Students use computers for more than just note taking though. Most students spend their time on myspace or craigslist. Instant messaging is quickly replacing those annoying, lecture-interrupting phone calls. The college student who is surfing the net instead of paying attention is the one who suffers. Why should teachers care whether students are paying attention? They are paying for their education; it is their choice what they do with it. The distractions come for those who actually are paying attention and are taking notes. It is very difficult to pay attention to a statistics lecture when the person sitting in front of you is looking at pictures of Britney Spears giving a beaver shot. Even the clickity-clack of typing on a keyboard can make it hard to listen to the professor.

One good thing about Internet access for students is that they are able to search for more information about a subject while a professor is talking. If an art teacher is discussing the importance of Stonehenge, a student can do a “google” search and discover more interesting facts about the manmade anomaly.

However, Internet use in the classroom has become such a distraction that some universities, like Bentley College, have set up on/off switches for individual classrooms so that teachers have the option of restricting Internet use.

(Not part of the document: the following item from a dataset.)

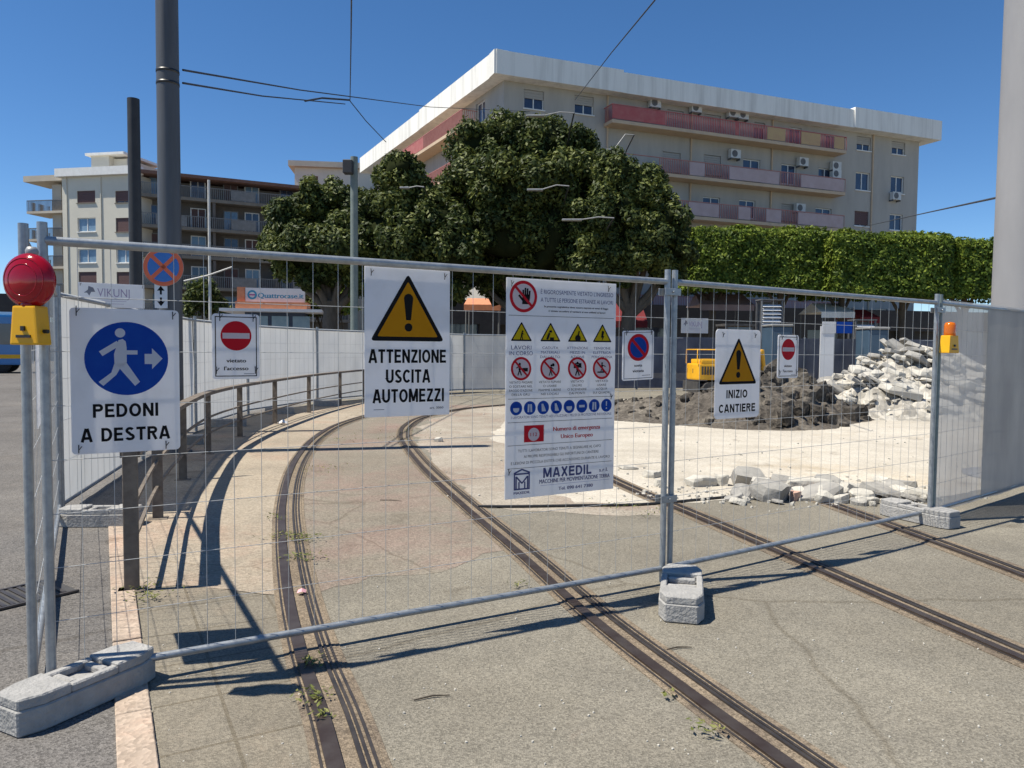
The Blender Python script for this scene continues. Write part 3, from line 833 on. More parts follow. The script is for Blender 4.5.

The distance between younger digital savvy generations and older technologically challenged generations is too big right now to make any real advancement in classroom interactions. As these tech kids get older and start to saturate the workplace, they may find a way to incorporate education and computers, but for now, it seems that teachers and professors have not found that connection yet.

1 comment:

Michael J. Fitzgerald said...

It was good to have the video actually posted at the beginning of the piece, but a few more references to it directly might have made the column a little stronger.

Interesting direction - and startling statistic - about the study that says the DOE says there is no difference in academic achievement between computer users and non-users.

That seems unbelievable, though the earlier reference to students using computers to cheat, hack and download pornography was interesting.

I would like to see more on that study - perhaps in a subsequent column?